Pakistan central bank reviews cement industry’s FY11 performance?

Pakistan central bank reviews cement industry’s FY11 performance?
Published: 21 December 2011

A review of the Pakistan cement industry’s performance in FY11 (July 2010 – June 2011) by the State Bank of Pakistan (SBP) shows that foreign direct investment increased markedly compared to the previous year, but exports have decline for the second year in a row. Meanwhile, production costs have risen while capacity utilisation rates have dropped.

Pakistan’s cement industry received US$65.2m worth of Foreign Direct Investment (FDI) in financial year 2010-11 (July-June) compared to nil in FY2009-10, according to the SBP report. It said Pakistan had received investments of US$33.7m, US$102.5m and US$32.6m in FY07, FY08 and FY09, respectively. 

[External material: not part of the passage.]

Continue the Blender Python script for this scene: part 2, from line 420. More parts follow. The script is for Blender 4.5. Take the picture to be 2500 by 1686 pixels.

However, the report on negative note added that Pakistan’s cement exports declined for the second consecutive year. This decline was on account of: low demand from the UAE, qualitative barriers from India on cement imports, imposition of higher import duty in Afghanistan and increased production capacities in Middle East and India.

During FY11, Pakistan exported 9.154Mt of cement and earned US$453.845m compared to 10.85Mt at US$484.004m in the corresponding period. This shows cement export fell by 15.65 per cent and 6.23 per cent in terms of quantity and value compared to FY10. However, the average export price of cement rose to US$49.57/t compared to US$44.59/t, up 11.17 YoY.



Domestic utilisation rates were 76.2 per cent in FY11 compared to 81.5 per cent in FY08, representing a decline of 6.5 per cent in the last four years. The report highlighted that the commissioning of new volumes had contributed to declines in capacity utilisation.



According to SBP’s report 2010-11, production costs increased as coal prices also rose. However, the cement industry has been able to bear the price rises much better as it has invested in improving energy efficiency measures such as the installation of waste heat recovery plants and increased use of alternate fuel in kilns (eg rice husks, refused dried fuel, used tyres, etc.). However, regulatory glitches are preventing a more aggressive replacement of imported coal. The Thar coal development project in Sindh Province is taking off very slowly and high custom duties on imported tyres are preventing more widespread use in cement kilns, the report noted.



The bank has remarked that the Pakistan cement industry faces a number of challenges but does not fear the threat of any imports into the country as they are not feasible given the low price to volume ratio of cement. Transport costs would add up significantly, bringing the price of imported cement above the local price, even when local prices are very high.